Enhancement for Knowledge Management

IT outsourcing experience can be accumulated from different outsourcing projects, regardless of if they were successful. Issues or aspects that were not catered to in previous outsourcing projects can be experienced for the next. These valuable experiences can help service buyers to improve their next project and can be transformed into knowledge that should be formally recorded and filed for successor training or as used as reference by other staff, to enhance knowledge management and facilitate knowledge sharing and exchange among the staff. These assets will be kept in the company even after the staff leave the company. For example, the non-FSI respondents needed higher awareness of regulatory policy, as determined in the previous statistical test. In this case when new staff without FSI experience get involved in FSI ITO project, the knowledge pool can be referred to. This new staff can take note of the knowledge on what needs attention relating to IT outsourcing regulations, as well as using this knowledge pool as reference for proper contract preparation.

Enhance Performance Monitoring

If vendor evaluation is used as a preventive action against IT outsourcing failure, performance monitoring is a detective action to reduce the failure rate. While service providers may have passed the vendor evaluation and was awarded the outsourcing contract, the outsourced project may still fail due to lack of sustainability in service performance–a continuous delivery of high-quality services over time (Pluggeet al., 2013). Therefore, performance monitoring is necessary for measuring the performance of service providers regularly. It will also positively affect the service quality in outsourcing (Matet al., 2011). If the performance over time trended to breach a pre-defined SLA alert threshold, the service buyers can be made aware of the performance issue. Service buyers can then discuss with the service providers for remediation actions. Key areas should be monitored during the service period, such as response and reporting time, problem-solving lead-time, staff turnover, and on-time delivery rate on-time. Performance review sessions can also offer opportunities for both parties to share information and solve the issues in daily operations.

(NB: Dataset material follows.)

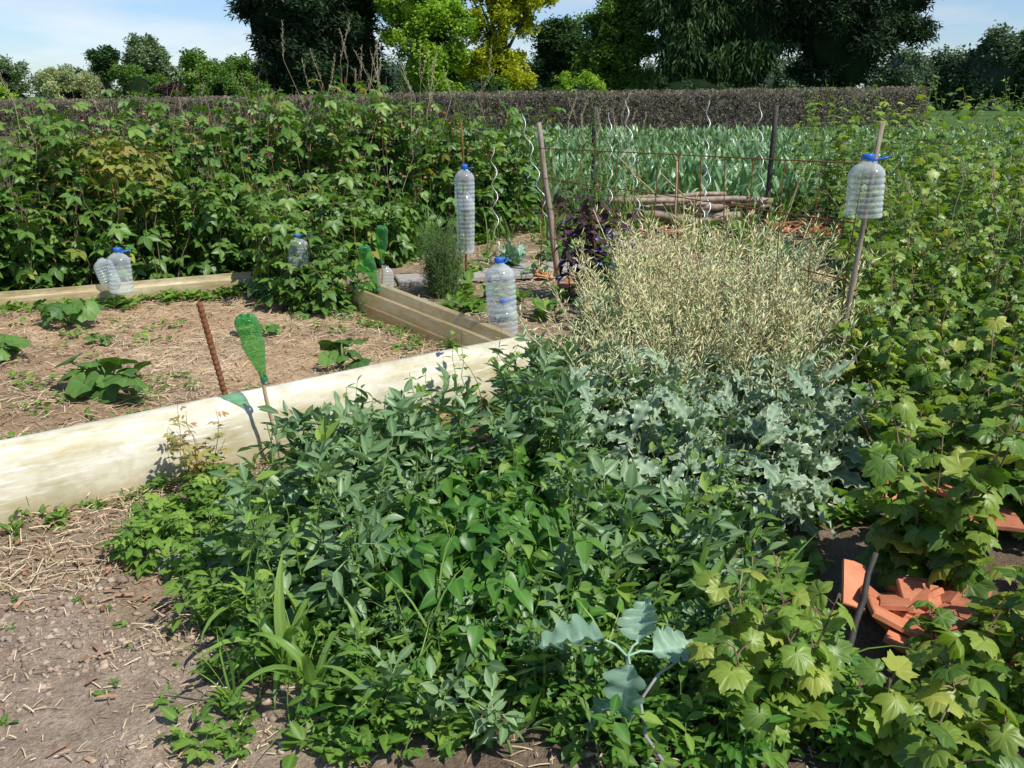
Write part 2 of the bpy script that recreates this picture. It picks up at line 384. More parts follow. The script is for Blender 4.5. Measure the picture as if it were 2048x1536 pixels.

Limitation and Future Research

This research methodology had some limitations that might have affected the results.


  1. 1.The snowball sampling method might have introduced biased information due to the characteristics of this sampling method. For instance, respondents in the snowball structure might be current or former coworkers. The respondents most likely had similar ITO experiences or results. Thus, the representation of these samples might be biased toward a particular population group and could not reflect the whole demographic population of the industry. The stratified sampling would be a more representable method, dividing FSI companies into subgroups, and selecting a sample from each subgroup.

In future research, a more extensive research scale would be required to understand the whole population, which would be more appropriate for the industry to understand the need and construct any policy.

  1. 2.The critical success factors had been identified for future research, but the reasons for ITO failure were not identified in this study. It would be exciting to research the relationship between critical success factors and the reasons for failure in ITO.

Future Research

The future research will focus on the service buyers and whether they are aware of the critical success factors. The research can investigate if the service buyers are unaware of the failure causes, or if they were aware but failed to take remediation action in the ITO. It can be explored to improve the satisfaction rate in ITO.